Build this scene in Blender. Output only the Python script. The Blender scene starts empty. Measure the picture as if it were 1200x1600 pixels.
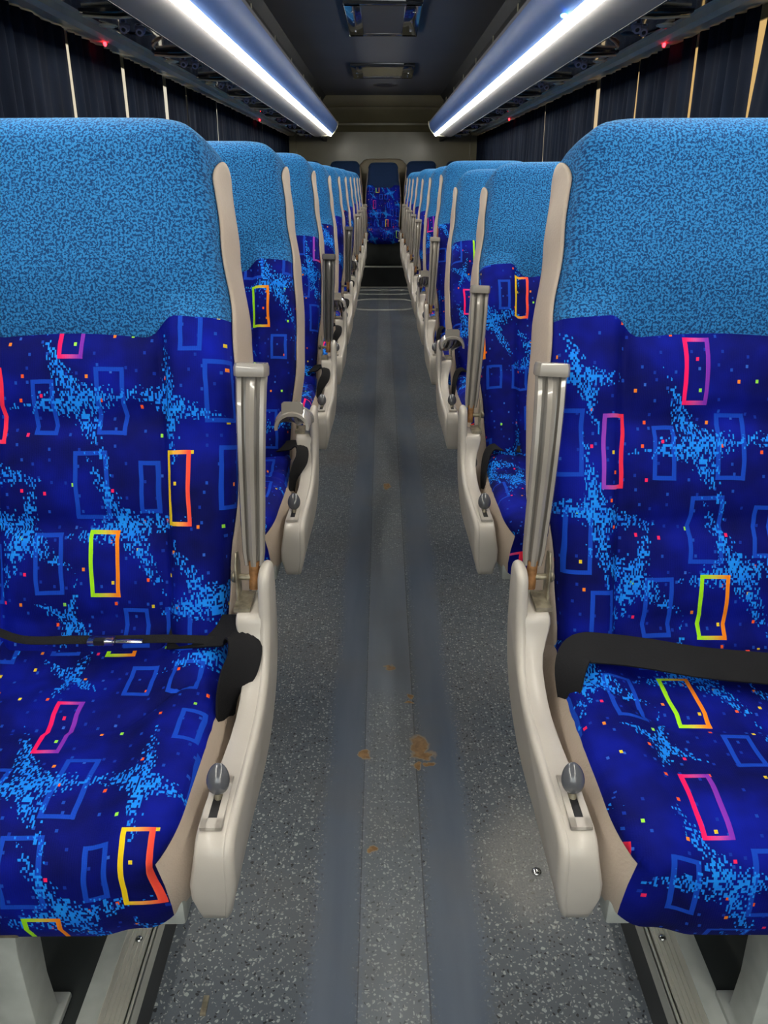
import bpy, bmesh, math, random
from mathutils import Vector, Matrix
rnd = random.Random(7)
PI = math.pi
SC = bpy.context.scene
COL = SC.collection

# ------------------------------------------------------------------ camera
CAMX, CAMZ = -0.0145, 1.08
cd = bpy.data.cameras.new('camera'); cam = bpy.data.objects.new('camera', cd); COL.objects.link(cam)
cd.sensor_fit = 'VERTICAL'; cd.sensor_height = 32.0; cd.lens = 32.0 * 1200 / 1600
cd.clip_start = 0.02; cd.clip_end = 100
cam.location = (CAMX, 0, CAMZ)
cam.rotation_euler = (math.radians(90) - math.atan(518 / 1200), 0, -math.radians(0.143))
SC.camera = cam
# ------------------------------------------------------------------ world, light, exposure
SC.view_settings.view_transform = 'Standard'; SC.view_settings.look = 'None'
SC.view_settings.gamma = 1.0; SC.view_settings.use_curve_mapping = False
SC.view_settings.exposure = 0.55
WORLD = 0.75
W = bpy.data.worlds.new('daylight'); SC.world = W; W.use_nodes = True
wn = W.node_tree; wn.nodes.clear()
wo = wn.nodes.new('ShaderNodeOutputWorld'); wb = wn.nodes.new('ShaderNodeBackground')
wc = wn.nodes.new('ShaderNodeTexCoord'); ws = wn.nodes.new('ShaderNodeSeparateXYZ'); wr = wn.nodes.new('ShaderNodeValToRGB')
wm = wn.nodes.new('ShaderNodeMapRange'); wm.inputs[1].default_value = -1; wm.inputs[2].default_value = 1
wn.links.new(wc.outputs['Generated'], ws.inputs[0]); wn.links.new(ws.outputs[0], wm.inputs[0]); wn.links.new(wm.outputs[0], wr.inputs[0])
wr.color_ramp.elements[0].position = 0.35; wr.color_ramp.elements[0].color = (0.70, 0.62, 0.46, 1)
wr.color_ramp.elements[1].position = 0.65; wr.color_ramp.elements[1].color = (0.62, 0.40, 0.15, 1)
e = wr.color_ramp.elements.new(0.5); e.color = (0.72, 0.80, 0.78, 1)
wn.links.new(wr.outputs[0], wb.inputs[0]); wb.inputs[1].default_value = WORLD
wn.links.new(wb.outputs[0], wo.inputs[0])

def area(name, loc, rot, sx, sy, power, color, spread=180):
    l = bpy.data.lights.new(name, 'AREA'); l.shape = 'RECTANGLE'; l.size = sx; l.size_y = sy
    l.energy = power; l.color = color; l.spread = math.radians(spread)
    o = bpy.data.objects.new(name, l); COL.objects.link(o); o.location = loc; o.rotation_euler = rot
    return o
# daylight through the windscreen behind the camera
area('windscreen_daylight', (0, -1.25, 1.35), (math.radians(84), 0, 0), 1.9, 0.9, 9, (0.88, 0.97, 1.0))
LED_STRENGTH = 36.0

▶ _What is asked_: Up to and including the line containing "COL = SC.collection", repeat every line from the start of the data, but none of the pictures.

▶ _Correct answer_:
Build this scene in Blender. Output only the Python script. The Blender scene starts empty. Measure the picture as if it were 1200x1600 pixels.
import bpy, bmesh, math, random
from mathutils import Vector, Matrix
rnd = random.Random(7)
PI = math.pi
SC = bpy.context.scene
COL = SC.collection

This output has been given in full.